Wednesday, April 08, 2015

The more they remain....

Yeah, yeah; we have to keep asking....

I suppose the advantage is, getting to see it stated plainly:

"This isn't about discrimination," DeLay said in an interview with Newsmax. "We love people that have chosen to be homosexuals. The problem is we abhor the sin. So yes, when I have a business and some gay person walks in —unidentified by the way, there's no way he could tell you— then I'm going to serve him. But if he comes in and asks me to undermine my values, what I believe in —undermine my religious liberty then I have the right to not serve him. It's not discrimination. It's the government telling us how we are to act, what we are to believe, and that has got to be fought with every ounce of our being."
Ignore the "have chosen to be homosexuals" line; that's a red herring.  What's interesting here is the concept of "religious liberty."  You undermine my liberty when you undermine my values. Can I use that to refuse to pay taxes that support the U.S. war efforts?  Can I use it to discriminate against other people?  But we've had that argument, haven't we?  And we decided, as a society, through our statutes, that it would not prevail.

Which brings up a separate point:  what if the Supreme Court decides same-sex marriage is not only allowed under the Constitution, but cannot be denied under the Constitution?  The precedent here is supposed to be Loving v. Virginia; but the real precedent is actually Brown v. Board of Education.

Brown v. Board was handed down 10 years before the Civil Rights Act was passed.  I don't know the legal history well, but I do know enforcement of Brown hadn't spread to East Texas (the "Southern" part of Texas; in many ways, it's just western Louisiana) until 1970.  Court ordered desegregation of Boston schools started a few years later (the year I entered college; something, as a Texan, I never quite forgot.  Of course, they were still fighting over it in Austin when I got there in 1978.).

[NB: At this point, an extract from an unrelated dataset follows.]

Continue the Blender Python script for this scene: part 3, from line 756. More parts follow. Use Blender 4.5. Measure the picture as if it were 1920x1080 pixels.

According to this Slate article, Brown wasn't really effective until after 1964.  And I understand that by 1967, when Loving was handed down, very few states in the country still made mixed race marriages a criminal act.  Which is the major distinction between that decision, and any ruling on same-sex marriages today; at least from a Constitutional standpoint.

I also know that, today, the Loving decision is uncontroversial; while Brown, while still hailed as a landmark, is basically dead.  The news is full of failing and grossly unequal public school systems; but nobody decries them as a violation of Brown, and no court is making any effort to enforce Brown in any meaningful way.  The same can be said for Roe v. Wade:  that fight has never been won politically, and so it goes on, over 40 years later.  Roe has turned into a perpetual battleground, while Brown is honored in breach, and not at all in the keeping.

And the distinction between them is:  it takes a community to support a school system, and they will only support the school system they agree, through laws primarily, is valid.  Courts protect rights under Roe, to the extent they do, for individuals; enforcing rights under Brown requires enforcement against communities.  If the communities refuse to cooperate, enforcement breaks down.  Our school systems should be much, much better than they are; but we have to decide to make them better, not expect an outside force to do it for us.

If the Court rules that same-sex marriages must be allowed under the Constitution, don't expect the fight over "religious liberty" to end, in other words.  There was no similar fight in '67 because no one really quarreled with the Loving decision by '67.  The people had pretty much spoken, in the Civil Rights Act and the Voting Rights Act.

In fact, the fights that continued involved not implementation of those Acts, but whether or not they were enough.  Affirmative action, still controversial today (and never fully implemented), began after 1964; and was thwarted, more than aided, by the Supreme Court, starting with the Berger Court that succeeded the Warren Court.

As the Slate article argues, we really can't look to the Court to save us.  It's heritage and history has been more to thwart progress, than promote it.

Tom DeLay is a braying ass; but the best way to defeat his idea is in the Congress.  The legislative solution to this "religious liberty" argument, spurious and offensive as it it, is to amend the Civil Rights Act to include sexual orientation (not "preference") as a protected class.  We have never, as a society or through our legal system, allowed discrimination to be protected by the First Amendment.  We don't need to start now.

Because, after all, you can "choose" to be Catholic, or Protestant, or non-Christian; and we could even argue nationality and race are a choice, to some degree.  We know we don't want to return to that basis for legalizing discrimination.  But it will be far more effective if we make that clear in our statutes, rather than leave it up to the preferences of 9 bickering individuals.